··· COLLECTED MATERIAL ···

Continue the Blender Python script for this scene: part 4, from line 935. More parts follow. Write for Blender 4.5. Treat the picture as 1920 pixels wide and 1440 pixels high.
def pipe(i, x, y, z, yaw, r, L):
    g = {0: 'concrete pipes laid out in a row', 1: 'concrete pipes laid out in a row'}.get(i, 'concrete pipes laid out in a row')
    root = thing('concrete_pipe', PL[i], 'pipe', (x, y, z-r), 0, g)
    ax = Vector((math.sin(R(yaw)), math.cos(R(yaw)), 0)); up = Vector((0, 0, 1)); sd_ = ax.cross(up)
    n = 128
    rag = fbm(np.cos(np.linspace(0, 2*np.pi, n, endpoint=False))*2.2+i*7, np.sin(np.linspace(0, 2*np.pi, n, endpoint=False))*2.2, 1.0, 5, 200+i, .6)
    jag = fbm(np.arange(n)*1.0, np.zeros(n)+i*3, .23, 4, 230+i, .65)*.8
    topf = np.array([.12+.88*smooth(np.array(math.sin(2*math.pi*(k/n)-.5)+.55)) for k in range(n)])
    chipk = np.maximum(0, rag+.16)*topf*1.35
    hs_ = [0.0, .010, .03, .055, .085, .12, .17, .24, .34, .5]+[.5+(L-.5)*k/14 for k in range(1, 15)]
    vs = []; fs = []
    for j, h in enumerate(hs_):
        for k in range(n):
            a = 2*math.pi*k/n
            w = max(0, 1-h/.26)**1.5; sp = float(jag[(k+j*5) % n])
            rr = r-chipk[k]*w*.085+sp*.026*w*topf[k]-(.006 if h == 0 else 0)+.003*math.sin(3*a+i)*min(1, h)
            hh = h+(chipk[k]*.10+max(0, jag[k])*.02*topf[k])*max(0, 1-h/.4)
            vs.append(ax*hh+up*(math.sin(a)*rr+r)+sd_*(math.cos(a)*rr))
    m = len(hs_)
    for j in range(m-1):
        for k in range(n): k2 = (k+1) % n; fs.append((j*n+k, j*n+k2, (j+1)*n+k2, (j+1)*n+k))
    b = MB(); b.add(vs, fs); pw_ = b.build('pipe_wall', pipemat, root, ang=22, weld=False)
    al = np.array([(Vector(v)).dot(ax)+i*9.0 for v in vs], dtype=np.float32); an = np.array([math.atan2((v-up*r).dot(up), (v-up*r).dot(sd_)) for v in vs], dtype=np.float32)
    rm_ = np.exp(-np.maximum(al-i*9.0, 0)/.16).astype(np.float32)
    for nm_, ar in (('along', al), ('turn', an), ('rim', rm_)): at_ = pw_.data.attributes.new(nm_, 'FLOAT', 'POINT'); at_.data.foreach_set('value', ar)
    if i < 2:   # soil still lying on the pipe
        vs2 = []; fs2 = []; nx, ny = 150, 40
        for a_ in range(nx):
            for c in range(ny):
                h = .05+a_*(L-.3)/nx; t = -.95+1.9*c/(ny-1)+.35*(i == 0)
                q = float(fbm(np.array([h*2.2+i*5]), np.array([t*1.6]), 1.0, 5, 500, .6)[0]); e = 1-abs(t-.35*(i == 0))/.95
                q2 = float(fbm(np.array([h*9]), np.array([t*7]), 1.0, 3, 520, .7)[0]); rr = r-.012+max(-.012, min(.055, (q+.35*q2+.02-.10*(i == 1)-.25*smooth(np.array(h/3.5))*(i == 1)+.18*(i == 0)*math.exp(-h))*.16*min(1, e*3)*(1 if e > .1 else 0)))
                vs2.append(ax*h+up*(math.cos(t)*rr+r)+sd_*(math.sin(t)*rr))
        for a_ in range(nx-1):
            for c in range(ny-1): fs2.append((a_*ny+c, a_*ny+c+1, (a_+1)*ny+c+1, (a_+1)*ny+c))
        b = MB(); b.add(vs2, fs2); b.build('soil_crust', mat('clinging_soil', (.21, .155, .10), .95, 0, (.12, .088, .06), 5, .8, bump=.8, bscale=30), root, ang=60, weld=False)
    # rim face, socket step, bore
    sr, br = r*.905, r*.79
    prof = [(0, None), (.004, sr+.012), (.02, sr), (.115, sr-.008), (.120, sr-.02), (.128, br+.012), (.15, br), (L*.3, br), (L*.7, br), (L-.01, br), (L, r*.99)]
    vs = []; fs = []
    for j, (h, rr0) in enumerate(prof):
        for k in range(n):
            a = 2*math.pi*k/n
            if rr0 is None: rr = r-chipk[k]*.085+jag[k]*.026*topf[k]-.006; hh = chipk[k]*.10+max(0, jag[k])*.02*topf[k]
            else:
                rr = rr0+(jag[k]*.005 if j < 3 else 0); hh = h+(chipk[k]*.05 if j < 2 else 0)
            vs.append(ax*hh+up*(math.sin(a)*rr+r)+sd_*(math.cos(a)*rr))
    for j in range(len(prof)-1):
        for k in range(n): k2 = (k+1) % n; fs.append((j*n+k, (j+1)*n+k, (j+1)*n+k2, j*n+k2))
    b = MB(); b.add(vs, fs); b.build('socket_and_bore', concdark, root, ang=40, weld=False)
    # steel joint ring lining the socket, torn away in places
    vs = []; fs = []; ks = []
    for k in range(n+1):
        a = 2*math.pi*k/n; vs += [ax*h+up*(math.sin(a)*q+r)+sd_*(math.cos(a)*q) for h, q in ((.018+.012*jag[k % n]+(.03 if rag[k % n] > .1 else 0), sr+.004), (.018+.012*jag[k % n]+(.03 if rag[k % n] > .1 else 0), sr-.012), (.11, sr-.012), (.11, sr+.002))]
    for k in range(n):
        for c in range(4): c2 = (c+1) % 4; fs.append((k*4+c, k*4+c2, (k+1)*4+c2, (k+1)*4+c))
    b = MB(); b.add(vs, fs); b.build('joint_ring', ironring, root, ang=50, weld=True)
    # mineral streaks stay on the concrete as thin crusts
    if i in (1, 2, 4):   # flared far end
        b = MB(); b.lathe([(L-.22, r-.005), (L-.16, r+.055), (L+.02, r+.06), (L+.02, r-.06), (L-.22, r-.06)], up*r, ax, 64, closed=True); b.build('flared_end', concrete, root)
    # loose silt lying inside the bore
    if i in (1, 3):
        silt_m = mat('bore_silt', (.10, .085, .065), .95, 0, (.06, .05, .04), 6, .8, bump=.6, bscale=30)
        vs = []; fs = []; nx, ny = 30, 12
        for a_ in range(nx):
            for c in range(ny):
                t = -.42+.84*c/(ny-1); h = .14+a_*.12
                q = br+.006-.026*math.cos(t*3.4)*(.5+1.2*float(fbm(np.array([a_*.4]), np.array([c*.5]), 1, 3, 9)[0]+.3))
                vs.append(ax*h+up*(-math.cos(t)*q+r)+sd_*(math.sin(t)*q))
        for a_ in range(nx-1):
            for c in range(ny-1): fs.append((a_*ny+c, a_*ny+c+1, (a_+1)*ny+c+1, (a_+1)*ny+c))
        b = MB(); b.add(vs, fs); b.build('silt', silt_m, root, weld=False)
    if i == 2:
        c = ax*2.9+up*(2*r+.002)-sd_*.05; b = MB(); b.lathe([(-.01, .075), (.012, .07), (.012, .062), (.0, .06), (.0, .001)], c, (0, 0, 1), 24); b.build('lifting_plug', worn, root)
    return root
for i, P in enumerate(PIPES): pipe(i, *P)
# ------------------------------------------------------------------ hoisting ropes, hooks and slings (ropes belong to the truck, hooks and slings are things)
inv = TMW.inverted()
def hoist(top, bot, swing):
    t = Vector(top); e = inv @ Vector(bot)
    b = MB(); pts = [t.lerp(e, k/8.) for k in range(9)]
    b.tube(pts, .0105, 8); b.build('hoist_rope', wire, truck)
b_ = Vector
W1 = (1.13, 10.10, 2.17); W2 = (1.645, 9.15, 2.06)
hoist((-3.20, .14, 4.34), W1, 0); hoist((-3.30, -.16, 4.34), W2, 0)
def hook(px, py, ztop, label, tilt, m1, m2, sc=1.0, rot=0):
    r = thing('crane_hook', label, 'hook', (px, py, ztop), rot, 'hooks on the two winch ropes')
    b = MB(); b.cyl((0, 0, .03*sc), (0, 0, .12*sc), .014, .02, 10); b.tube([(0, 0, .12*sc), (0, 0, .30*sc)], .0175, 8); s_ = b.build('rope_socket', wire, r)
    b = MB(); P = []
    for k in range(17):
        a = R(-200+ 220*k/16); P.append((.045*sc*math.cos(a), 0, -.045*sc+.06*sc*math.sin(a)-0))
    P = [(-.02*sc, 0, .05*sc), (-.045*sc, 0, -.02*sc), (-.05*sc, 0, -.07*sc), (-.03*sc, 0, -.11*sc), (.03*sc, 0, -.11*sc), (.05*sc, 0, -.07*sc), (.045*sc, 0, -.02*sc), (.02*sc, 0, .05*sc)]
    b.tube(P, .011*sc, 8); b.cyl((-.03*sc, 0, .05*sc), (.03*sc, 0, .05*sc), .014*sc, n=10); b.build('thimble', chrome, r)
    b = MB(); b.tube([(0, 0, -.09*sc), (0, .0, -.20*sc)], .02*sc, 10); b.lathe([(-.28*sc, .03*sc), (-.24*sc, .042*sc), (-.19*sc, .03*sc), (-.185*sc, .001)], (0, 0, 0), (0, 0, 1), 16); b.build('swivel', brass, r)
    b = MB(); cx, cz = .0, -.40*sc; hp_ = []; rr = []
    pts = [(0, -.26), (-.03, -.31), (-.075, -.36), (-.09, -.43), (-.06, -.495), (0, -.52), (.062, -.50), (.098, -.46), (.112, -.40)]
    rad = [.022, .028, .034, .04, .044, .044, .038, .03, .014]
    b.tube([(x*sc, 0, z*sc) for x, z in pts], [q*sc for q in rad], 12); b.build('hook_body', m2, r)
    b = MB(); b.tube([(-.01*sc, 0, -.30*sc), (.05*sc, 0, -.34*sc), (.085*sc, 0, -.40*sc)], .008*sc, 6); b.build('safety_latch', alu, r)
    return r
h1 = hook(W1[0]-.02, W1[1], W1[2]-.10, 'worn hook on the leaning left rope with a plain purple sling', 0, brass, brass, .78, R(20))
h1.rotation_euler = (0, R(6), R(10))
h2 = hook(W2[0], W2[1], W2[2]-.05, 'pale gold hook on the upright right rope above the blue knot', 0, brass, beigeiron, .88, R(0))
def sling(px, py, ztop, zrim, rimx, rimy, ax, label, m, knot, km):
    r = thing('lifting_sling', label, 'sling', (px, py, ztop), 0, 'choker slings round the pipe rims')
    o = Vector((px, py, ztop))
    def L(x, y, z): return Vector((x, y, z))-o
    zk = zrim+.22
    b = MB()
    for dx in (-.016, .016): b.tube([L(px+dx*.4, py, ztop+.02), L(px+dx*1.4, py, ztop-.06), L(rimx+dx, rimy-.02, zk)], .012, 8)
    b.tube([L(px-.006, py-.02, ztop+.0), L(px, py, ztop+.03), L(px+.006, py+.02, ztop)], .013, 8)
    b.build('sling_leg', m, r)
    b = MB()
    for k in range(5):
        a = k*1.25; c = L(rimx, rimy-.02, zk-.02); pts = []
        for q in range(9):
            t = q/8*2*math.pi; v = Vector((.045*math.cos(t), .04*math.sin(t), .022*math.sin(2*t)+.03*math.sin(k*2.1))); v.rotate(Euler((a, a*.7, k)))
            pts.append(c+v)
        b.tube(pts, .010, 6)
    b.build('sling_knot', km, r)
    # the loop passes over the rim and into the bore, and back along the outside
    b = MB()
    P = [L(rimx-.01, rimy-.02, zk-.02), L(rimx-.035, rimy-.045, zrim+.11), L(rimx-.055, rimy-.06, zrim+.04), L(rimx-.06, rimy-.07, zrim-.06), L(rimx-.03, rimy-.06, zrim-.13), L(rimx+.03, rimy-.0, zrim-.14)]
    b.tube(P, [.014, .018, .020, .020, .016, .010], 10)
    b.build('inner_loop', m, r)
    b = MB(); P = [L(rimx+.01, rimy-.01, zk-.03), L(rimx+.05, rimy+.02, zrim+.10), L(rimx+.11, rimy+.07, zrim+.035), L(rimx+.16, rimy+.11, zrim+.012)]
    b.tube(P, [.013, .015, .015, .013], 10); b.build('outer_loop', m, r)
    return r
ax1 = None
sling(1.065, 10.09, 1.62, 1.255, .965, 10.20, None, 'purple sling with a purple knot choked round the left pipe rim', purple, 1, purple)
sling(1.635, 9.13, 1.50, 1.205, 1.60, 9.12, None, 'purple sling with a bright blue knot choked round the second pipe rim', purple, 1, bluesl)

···

EXERCISE REQUIREMENTS: Looking at the data above, show all lines where the word "bscale" occurs.

TASK RESULT:
        b = MB(); b.add(vs2, fs2); b.build('soil_crust', mat('clinging_soil', (.21, .155, .10), .95, 0, (.12, .088, .06), 5, .8, bump=.8, bscale=30), root, ang=60, weld=False)
        silt_m = mat('bore_silt', (.10, .085, .065), .95, 0, (.06, .05, .04), 6, .8, bump=.6, bscale=30)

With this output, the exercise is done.